- [DESCRIPTION OF THE TASK] Print each line from the start of the records below up through the line where "PI = math.pi" is found, exactly as given.

Dataset records
****************************************
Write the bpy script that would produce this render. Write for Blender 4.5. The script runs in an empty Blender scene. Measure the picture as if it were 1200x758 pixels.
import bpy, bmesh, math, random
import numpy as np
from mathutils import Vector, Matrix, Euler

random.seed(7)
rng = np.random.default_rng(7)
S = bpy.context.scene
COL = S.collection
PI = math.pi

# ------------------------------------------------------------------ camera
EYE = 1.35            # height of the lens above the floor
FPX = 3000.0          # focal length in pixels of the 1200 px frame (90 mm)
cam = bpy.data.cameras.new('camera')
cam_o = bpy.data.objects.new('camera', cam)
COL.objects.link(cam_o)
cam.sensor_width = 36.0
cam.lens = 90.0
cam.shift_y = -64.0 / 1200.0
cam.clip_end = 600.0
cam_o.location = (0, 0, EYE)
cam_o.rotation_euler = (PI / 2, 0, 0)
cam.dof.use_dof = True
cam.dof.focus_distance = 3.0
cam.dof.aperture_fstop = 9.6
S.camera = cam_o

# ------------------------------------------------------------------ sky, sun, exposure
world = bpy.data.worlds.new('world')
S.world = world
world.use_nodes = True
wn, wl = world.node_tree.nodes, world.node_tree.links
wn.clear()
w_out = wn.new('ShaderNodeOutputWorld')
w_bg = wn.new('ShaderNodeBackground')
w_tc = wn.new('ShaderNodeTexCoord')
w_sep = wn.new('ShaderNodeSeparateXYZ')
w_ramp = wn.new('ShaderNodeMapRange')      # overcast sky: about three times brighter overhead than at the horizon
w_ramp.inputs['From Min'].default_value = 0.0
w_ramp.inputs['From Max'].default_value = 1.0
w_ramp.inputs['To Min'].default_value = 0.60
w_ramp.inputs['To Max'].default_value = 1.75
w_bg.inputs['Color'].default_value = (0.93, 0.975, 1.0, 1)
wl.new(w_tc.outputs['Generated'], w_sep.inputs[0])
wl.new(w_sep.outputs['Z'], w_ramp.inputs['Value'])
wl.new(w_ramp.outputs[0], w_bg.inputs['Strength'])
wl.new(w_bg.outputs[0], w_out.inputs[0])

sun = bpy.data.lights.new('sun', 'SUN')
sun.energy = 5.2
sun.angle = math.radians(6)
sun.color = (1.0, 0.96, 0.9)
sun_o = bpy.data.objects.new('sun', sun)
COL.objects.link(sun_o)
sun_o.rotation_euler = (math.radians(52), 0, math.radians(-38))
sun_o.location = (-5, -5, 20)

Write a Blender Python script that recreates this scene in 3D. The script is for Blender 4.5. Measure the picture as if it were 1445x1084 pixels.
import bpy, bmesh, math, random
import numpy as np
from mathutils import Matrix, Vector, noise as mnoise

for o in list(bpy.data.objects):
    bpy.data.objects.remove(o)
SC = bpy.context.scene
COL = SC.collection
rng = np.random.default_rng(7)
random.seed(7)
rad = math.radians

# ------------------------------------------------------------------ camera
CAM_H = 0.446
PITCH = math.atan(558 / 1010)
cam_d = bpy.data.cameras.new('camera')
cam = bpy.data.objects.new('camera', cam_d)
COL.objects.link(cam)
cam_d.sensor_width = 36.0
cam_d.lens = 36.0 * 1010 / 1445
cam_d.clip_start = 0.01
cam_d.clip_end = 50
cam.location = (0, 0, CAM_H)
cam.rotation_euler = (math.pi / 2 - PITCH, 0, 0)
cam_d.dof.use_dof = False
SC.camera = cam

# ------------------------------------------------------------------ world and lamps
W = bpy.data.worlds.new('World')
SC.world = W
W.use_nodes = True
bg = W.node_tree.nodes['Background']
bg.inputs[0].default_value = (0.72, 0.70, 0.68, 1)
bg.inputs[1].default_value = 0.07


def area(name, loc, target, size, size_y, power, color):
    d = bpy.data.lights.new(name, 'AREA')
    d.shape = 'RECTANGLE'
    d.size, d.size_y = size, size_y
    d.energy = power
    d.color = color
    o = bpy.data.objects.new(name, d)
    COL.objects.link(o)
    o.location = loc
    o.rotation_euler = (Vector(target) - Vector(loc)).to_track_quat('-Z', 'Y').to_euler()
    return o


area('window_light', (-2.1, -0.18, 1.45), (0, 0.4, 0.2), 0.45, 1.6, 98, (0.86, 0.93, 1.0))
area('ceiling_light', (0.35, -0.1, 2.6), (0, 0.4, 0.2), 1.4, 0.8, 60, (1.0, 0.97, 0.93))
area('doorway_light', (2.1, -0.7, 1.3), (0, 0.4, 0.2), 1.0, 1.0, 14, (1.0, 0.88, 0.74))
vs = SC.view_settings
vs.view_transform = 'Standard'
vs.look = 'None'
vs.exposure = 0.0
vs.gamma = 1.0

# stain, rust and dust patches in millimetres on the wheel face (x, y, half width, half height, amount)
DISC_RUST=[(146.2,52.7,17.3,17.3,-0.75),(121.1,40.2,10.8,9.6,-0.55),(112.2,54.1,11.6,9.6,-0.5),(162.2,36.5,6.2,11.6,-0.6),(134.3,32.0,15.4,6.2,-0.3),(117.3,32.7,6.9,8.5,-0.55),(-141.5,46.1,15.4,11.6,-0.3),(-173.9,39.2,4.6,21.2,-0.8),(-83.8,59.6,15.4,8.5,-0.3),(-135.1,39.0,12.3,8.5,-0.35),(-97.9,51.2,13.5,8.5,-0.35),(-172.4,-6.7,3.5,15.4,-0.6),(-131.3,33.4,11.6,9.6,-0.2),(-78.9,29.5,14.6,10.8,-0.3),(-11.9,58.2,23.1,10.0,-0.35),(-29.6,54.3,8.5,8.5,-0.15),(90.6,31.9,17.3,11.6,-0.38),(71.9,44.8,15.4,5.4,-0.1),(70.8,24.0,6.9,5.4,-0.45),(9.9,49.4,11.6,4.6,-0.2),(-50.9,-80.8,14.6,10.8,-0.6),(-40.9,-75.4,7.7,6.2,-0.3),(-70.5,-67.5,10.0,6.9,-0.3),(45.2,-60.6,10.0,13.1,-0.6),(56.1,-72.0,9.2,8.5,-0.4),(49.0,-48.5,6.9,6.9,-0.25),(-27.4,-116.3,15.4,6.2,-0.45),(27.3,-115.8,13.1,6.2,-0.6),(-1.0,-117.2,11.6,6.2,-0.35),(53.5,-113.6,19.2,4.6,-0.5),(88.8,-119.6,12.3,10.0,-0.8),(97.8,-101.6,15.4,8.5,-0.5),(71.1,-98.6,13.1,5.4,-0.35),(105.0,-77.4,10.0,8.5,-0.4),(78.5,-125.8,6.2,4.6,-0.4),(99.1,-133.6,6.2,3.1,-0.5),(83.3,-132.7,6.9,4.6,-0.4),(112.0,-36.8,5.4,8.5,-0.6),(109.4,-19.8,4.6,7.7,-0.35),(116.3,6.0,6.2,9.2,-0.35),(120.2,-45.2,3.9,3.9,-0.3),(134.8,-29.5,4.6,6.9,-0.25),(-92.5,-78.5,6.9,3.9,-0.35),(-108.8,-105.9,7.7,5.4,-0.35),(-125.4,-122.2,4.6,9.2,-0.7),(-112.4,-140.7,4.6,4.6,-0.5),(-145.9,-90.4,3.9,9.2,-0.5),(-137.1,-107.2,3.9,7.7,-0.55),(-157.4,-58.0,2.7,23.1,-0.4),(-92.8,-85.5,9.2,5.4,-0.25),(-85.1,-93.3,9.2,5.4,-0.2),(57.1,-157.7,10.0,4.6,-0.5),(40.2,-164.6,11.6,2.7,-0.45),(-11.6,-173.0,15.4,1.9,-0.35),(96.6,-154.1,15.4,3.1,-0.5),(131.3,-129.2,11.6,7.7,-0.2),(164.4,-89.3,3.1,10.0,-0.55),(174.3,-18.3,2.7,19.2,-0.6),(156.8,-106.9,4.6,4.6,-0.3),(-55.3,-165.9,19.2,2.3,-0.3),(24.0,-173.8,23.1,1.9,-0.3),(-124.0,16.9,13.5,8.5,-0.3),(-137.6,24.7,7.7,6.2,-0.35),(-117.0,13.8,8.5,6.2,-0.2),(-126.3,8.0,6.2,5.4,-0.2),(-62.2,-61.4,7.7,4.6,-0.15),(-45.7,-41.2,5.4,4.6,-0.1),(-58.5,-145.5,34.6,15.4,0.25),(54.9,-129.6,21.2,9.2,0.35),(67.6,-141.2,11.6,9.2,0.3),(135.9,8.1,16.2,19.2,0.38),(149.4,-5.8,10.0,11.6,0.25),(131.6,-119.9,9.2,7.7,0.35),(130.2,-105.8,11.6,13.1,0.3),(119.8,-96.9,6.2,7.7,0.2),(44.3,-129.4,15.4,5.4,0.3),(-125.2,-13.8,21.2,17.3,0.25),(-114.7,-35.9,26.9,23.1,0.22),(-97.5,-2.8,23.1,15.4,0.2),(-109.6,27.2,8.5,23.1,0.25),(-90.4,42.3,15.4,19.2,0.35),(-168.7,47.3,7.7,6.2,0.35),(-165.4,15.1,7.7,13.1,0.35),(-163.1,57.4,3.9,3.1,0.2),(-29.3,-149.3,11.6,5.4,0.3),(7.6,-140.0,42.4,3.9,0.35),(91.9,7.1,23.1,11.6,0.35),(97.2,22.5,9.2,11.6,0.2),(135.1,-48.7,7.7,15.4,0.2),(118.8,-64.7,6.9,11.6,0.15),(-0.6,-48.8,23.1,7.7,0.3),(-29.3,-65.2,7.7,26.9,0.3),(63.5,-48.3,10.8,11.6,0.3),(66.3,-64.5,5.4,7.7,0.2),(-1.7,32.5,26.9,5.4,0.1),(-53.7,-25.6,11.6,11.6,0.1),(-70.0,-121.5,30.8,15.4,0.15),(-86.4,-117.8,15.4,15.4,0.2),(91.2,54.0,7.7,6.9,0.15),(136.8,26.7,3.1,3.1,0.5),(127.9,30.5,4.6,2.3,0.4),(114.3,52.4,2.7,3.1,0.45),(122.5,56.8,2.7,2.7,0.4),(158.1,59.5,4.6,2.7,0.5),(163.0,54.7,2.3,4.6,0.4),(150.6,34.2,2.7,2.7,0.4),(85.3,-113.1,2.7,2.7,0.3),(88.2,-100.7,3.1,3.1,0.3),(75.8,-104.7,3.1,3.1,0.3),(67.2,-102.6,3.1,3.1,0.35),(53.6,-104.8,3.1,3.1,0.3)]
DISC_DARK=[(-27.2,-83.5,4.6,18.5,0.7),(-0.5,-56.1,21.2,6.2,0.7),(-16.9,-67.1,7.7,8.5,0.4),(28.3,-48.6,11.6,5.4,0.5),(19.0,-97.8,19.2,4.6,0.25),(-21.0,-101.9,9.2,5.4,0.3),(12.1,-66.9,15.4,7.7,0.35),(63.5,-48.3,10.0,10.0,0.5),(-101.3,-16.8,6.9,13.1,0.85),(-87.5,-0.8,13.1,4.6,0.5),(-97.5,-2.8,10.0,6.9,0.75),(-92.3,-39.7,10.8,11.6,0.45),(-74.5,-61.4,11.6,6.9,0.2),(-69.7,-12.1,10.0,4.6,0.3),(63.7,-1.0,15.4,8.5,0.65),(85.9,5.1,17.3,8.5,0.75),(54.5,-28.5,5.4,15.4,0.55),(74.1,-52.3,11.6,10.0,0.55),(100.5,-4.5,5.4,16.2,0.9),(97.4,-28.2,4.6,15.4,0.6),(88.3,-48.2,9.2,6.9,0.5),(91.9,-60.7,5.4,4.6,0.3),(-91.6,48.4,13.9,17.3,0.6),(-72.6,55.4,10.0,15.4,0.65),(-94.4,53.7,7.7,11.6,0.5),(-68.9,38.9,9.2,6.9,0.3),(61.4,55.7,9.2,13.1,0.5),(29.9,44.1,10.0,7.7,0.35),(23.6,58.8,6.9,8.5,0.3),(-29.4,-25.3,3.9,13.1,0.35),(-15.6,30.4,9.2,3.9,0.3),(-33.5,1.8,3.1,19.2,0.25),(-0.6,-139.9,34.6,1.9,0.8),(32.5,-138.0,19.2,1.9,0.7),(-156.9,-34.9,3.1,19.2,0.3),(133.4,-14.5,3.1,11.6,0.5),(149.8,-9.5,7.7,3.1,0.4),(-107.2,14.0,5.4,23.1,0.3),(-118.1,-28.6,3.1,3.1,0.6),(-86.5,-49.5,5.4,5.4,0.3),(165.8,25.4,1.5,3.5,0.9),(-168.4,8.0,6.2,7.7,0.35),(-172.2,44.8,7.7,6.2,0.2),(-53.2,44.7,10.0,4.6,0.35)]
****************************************
- [RESPONSE TO THE EXERCISE]
Write the bpy script that would produce this render. Write for Blender 4.5. The script runs in an empty Blender scene. Measure the picture as if it were 1200x758 pixels.
import bpy, bmesh, math, random
import numpy as np
from mathutils import Vector, Matrix, Euler

random.seed(7)
rng = np.random.default_rng(7)
S = bpy.context.scene
COL = S.collection
PI = math.pi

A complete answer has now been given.